As in romantic and marital relationships, modern people are no longer satisfied just to wrestle their own demons. Every member of our society must be dragged into the same churning cauldron of confusion and regret. So you think it’s okay to let your kid walk three blocks to school alone? You want him to play in the yard while you clean house? Unacceptable. Somebody call the authorities.

From the outside it just seems crazy, but these bizarre exercises in Draconian parent-policing may begin to make sense in light of the “planned parenthood” ideal. No one can actually be a good parent by these ludicrous standards, but by haranguing people for tiniest departures from the ostensible norm, we can enjoy the righteous glow of good-faith commitment. To some of us it just seems ridiculous to prosecute mom for leaving the baby asleep in the car while the older kids put money in a Salvation Army bucket just ten yards away. But liberals use these exercises to persuade themselves that they will tolerate Only The Best for America’s Children.

Step Three: Asking Uncle Sam for ‘Help’

It’s fairly obvious that everyone can’t live up to the new Gold Standard of helicoptering. It’s designed for upper-middle-class families that include no more than two children. If you’re poor, or have limited communal support, or have more than one or two kids, it’s pretty much hopeless. You might as well just accept right now that you’re a parenting failure. Also, your kids are doomed.

Everyone can’t live up to the new Gold Standard of helicoptering. It’s designed for upper-middle-class families that include no more than two children.

We could do the sensible thing and develop some healthier parenting norms. But the planning paradigm effectively prohibits this. Designer parents rely on these norms to keep themselves sane. Their only solution, then, is to call on the government to reinforce their insane modern standards through a combination of carrots (universal pre-kindergarten, anyone?), sticks (Draconian parent-policing), and Malthusian social engineering.

The dream of utopia-via-womb-control has reared its ugly head with some regularity throughout Progressive history. Planned Parenthood started out on friendly terms with eugenicists, as Margaret Sanger cheerfully noted that the two were working together “to assist the race toward the elimination of the unfit.” Plenty of healthy women were tragically sterilized in pursuit of this goal.

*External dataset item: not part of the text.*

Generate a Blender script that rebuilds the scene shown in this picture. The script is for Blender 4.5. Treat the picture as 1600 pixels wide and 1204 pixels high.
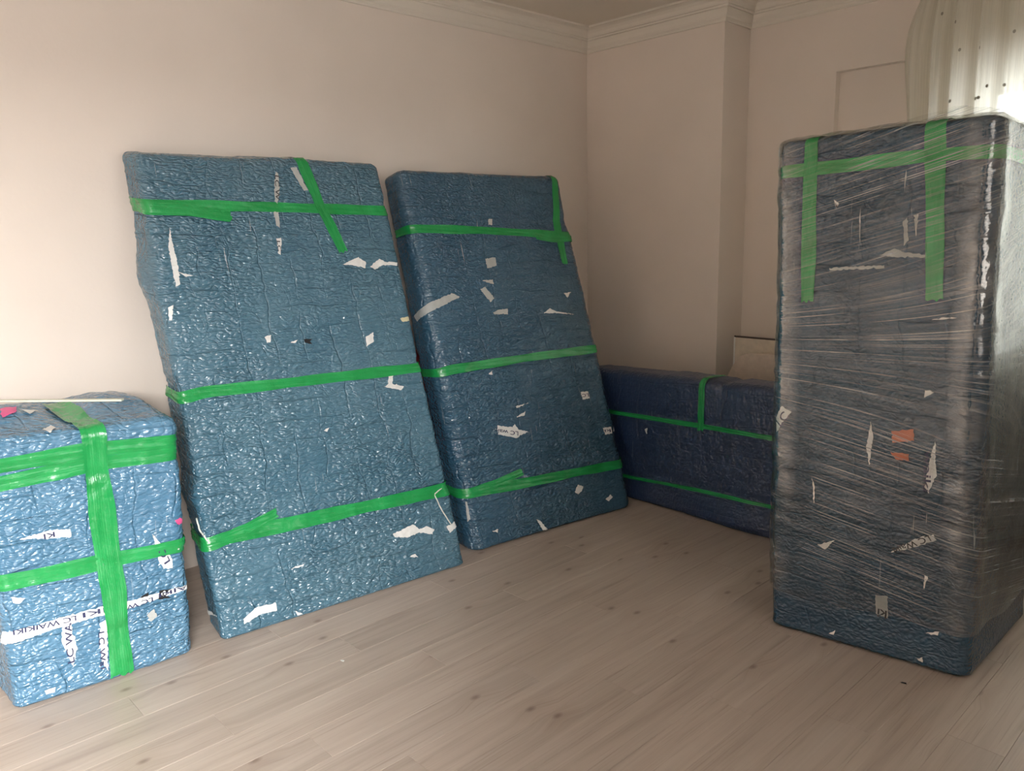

Eugenics became taboo for awhile in the wake of World War II, but the idea is not dead. More recently we find Ruth Bader Ginsburg willingly telling journalists how abortion can help us to avoid “growth in populations that we don’t want to have too many of.” And today’s liberal journalists are getting ever bolder in recommending broad-spectrum strategies to render the poor barren. One simple procedure, and people can enjoy years of empty sex without ever getting “punished with a baby”! Wonderful times we live in.

These ideas are mostly pitched as benevolent schemes to help the poor self-actualize. We should be suspicious about that from the start, considering that family is almost always a central source of meaning and fulfillment in life, especially for the sort of people who are never going to start a company or win a Lifetime Achievement Award. But of course, enabling the poor to thrive is not the central goal. The issue is planning. In our modern administrative state, everything must be sanitized, registered, and by the book.

We can’t just let people go around procreating at will. Some even neglect to consult their life coaches! Think of the chaos that can result!

As James Poulos has recently explained, this is the pink police state promise: we’re all entitled to safety, autonomy, and abundant hedonistic pleasure, and in exchange we permit the government to meddle in every little intimate detail of our lives. Who can doubt that childbearing is high on the list of things that need regulating? We can’t just let people go around procreating at will. Some even neglect to consult their life coaches! Think of the chaos that can result!

In addition to sterilization, we’ve already seen a few calls for licensing requirements for parents. Expect to see more of that as time goes on. I’m guessing it’s on the mind of more prominent liberals than are willing to admit to it in the present hour.

Is There A Cure for Parents?

Is it possible to walk this process back? Can we somehow rediscover a more natural, less frenzied form of parenthood? I think we can. What we need at this juncture is to recover our sense of the naturalness of parenthood. We need to reconnect to older customs and life patterns, but also to our own physiology.

We need to reconnect to older customs and life patterns, but also to our own physiology.

That means respecting the realities of our natural fertility, and not forever trying to manipulate it to extraneous ends. It means accepting that the procreative aspect of sex is a part of the human experience, and not a social injustice that government should be expected to alleviate. It means acknowledging that the bond between mothers and the infants they carry is meaningful, and that children naturally develop into adults as members of broader communities.

But the first step is to recognize that our problems lie, not in under-planning, but in over-planning. For millennia humans have raised families with far less chin-scratching, and mostly done a better job than we. Let’s take a few tips from our Neanderthal ancestors, and stop overthinking this. Find someone you love. Make babies together. Have some fun in raising them. This simple formula has worked out well for countless human beings throughout history. Let’s give it another chance.